**DATASET SECTION:**

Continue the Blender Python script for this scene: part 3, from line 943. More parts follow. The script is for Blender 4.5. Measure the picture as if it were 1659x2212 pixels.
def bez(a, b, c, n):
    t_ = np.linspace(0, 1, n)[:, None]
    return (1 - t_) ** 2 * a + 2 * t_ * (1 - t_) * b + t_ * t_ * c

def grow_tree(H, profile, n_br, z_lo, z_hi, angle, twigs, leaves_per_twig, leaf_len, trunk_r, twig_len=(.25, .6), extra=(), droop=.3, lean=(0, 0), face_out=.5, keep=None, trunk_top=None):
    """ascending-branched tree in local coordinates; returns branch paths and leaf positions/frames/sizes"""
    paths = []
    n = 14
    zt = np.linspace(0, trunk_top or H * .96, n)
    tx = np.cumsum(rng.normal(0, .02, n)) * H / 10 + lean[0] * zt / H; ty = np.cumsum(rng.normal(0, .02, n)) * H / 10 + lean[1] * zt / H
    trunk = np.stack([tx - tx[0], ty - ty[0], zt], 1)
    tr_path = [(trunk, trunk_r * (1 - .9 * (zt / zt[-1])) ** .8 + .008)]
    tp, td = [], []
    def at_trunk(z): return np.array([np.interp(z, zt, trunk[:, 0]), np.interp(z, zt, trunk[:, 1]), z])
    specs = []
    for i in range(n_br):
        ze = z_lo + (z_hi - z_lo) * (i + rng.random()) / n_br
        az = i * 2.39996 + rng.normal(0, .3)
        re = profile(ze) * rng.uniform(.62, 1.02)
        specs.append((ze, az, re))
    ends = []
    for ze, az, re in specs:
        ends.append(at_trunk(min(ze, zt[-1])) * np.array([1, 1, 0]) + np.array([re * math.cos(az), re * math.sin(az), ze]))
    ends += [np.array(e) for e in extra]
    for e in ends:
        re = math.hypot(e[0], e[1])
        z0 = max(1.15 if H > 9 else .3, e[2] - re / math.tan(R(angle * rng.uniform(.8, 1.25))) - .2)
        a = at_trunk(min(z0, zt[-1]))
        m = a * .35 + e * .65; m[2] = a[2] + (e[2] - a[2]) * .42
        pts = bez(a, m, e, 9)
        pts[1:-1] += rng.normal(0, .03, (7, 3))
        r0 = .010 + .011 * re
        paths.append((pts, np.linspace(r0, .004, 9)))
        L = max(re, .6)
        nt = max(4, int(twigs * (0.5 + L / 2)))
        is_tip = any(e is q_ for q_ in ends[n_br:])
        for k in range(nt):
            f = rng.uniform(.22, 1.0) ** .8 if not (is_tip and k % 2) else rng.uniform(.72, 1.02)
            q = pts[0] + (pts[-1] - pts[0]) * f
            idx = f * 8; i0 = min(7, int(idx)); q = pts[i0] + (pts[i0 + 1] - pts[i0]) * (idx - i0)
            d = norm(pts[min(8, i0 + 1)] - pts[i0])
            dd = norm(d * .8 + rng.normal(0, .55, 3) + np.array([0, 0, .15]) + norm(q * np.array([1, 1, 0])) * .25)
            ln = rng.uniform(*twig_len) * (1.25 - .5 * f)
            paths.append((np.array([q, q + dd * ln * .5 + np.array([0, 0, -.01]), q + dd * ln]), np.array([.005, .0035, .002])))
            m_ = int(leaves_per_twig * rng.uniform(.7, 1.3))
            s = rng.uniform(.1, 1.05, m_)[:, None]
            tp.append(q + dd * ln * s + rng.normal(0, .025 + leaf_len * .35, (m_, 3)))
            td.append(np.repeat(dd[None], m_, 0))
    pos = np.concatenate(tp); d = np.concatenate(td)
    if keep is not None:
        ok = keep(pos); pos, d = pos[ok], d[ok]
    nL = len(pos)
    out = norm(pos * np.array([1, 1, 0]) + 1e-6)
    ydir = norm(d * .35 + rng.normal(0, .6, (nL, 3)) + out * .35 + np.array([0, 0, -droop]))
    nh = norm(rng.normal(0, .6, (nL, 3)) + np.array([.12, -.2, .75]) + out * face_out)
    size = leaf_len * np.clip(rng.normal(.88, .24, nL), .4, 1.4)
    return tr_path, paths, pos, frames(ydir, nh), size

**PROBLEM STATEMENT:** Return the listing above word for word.

**ANSWER FOR THE TASK:**
Continue the Blender Python script for this scene: part 3, from line 943. More parts follow. The script is for Blender 4.5. Measure the picture as if it were 1659x2212 pixels.
def bez(a, b, c, n):
    t_ = np.linspace(0, 1, n)[:, None]
    return (1 - t_) ** 2 * a + 2 * t_ * (1 - t_) * b + t_ * t_ * c

def grow_tree(H, profile, n_br, z_lo, z_hi, angle, twigs, leaves_per_twig, leaf_len, trunk_r, twig_len=(.25, .6), extra=(), droop=.3, lean=(0, 0), face_out=.5, keep=None, trunk_top=None):
    """ascending-branched tree in local coordinates; returns branch paths and leaf positions/frames/sizes"""
    paths = []
    n = 14
    zt = np.linspace(0, trunk_top or H * .96, n)
    tx = np.cumsum(rng.normal(0, .02, n)) * H / 10 + lean[0] * zt / H; ty = np.cumsum(rng.normal(0, .02, n)) * H / 10 + lean[1] * zt / H
    trunk = np.stack([tx - tx[0], ty - ty[0], zt], 1)
    tr_path = [(trunk, trunk_r * (1 - .9 * (zt / zt[-1])) ** .8 + .008)]
    tp, td = [], []
    def at_trunk(z): return np.array([np.interp(z, zt, trunk[:, 0]), np.interp(z, zt, trunk[:, 1]), z])
    specs = []
    for i in range(n_br):
        ze = z_lo + (z_hi - z_lo) * (i + rng.random()) / n_br
        az = i * 2.39996 + rng.normal(0, .3)
        re = profile(ze) * rng.uniform(.62, 1.02)
        specs.append((ze, az, re))
    ends = []
    for ze, az, re in specs:
        ends.append(at_trunk(min(ze, zt[-1])) * np.array([1, 1, 0]) + np.array([re * math.cos(az), re * math.sin(az), ze]))
    ends += [np.array(e) for e in extra]
    for e in ends:
        re = math.hypot(e[0], e[1])
        z0 = max(1.15 if H > 9 else .3, e[2] - re / math.tan(R(angle * rng.uniform(.8, 1.25))) - .2)
        a = at_trunk(min(z0, zt[-1]))
        m = a * .35 + e * .65; m[2] = a[2] + (e[2] - a[2]) * .42
        pts = bez(a, m, e, 9)
        pts[1:-1] += rng.normal(0, .03, (7, 3))
        r0 = .010 + .011 * re
        paths.append((pts, np.linspace(r0, .004, 9)))
        L = max(re, .6)
        nt = max(4, int(twigs * (0.5 + L / 2)))
        is_tip = any(e is q_ for q_ in ends[n_br:])
        for k in range(nt):
            f = rng.uniform(.22, 1.0) ** .8 if not (is_tip and k % 2) else rng.uniform(.72, 1.02)
            q = pts[0] + (pts[-1] - pts[0]) * f
            idx = f * 8; i0 = min(7, int(idx)); q = pts[i0] + (pts[i0 + 1] - pts[i0]) * (idx - i0)
            d = norm(pts[min(8, i0 + 1)] - pts[i0])
            dd = norm(d * .8 + rng.normal(0, .55, 3) + np.array([0, 0, .15]) + norm(q * np.array([1, 1, 0])) * .25)
            ln = rng.uniform(*twig_len) * (1.25 - .5 * f)
            paths.append((np.array([q, q + dd * ln * .5 + np.array([0, 0, -.01]), q + dd * ln]), np.array([.005, .0035, .002])))
            m_ = int(leaves_per_twig * rng.uniform(.7, 1.3))
            s = rng.uniform(.1, 1.05, m_)[:, None]
            tp.append(q + dd * ln * s + rng.normal(0, .025 + leaf_len * .35, (m_, 3)))
            td.append(np.repeat(dd[None], m_, 0))
    pos = np.concatenate(tp); d = np.concatenate(td)
    if keep is not None:
        ok = keep(pos); pos, d = pos[ok], d[ok]
    nL = len(pos)
    out = norm(pos * np.array([1, 1, 0]) + 1e-6)
    ydir = norm(d * .35 + rng.normal(0, .6, (nL, 3)) + out * .35 + np.array([0, 0, -droop]))
    nh = norm(rng.normal(0, .6, (nL, 3)) + np.array([.12, -.2, .75]) + out * face_out)
    size = leaf_len * np.clip(rng.normal(.88, .24, nL), .4, 1.4)
    return tr_path, paths, pos, frames(ydir, nh), size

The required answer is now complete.